The point of means testing isn't to fight fraud, it's to better divert a limited pool of resources to the neediest people. If you have a pool of money to distribute, only giving it to the poorest 25% (ie. means testing) means the recipients can get 4x the money compared to giving it to everyone. Sure, there are ways this can be done badly through onerous requirements or whatever, but the cost of means testing vs the fraud rate is a completely irrelevant metric.



The problem is that means testing programs often have a cliff where you go from qualifying to not qualifying instead of being a gradual ramp-off.

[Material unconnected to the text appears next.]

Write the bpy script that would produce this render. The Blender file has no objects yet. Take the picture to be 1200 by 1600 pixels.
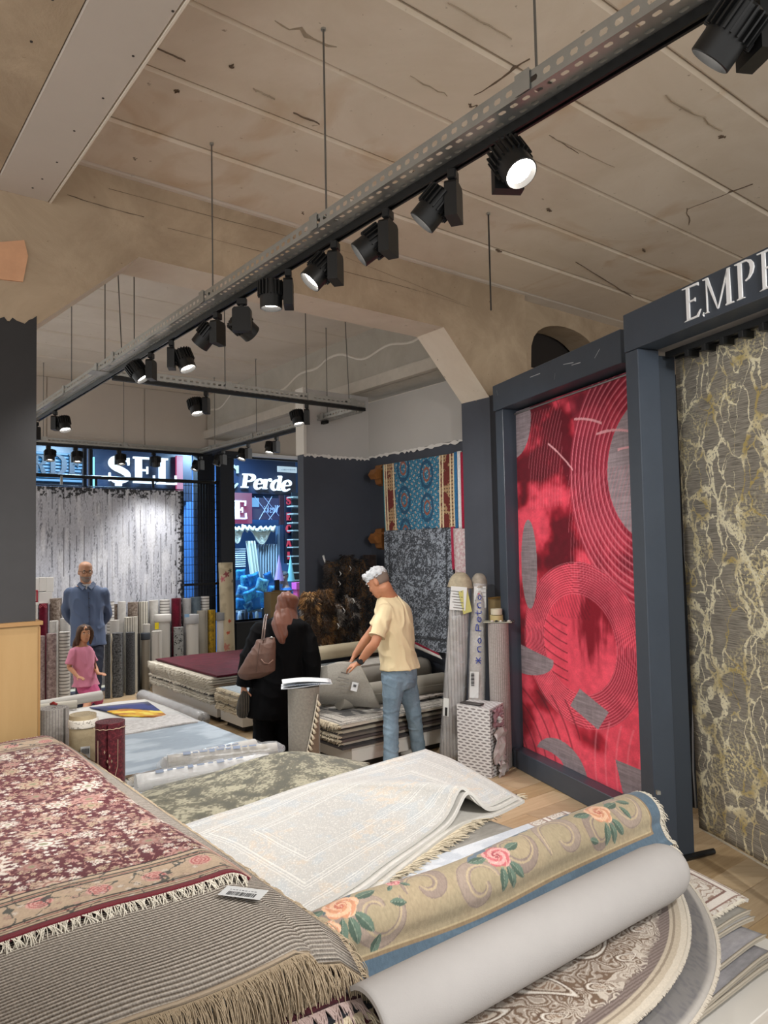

In other words, earning $1 more can remove $100 in support from the government instead of something more reasonable like only removing 10c at the beginning and up to $0.9 if you’re already on your way out.

The common criticism of means testing is that more money is spent on the bureaucracy implementing the testing than if you just took the money you otherwise spent on bureaucracy and gave it directly without means testing.


I disagree.

There's only so much money to go around, if I chose to spend more money on preventing fraud than the fraud would cost, I'm prioritizing righteousness over helping people.

If you have funding for 500 people, and fraud would cost you funding for 10 people. If you spend the cost of funding 40 people on fraud prevention, you're harming the 30 people you can no longer fund to keep those 10 from undeserved funding.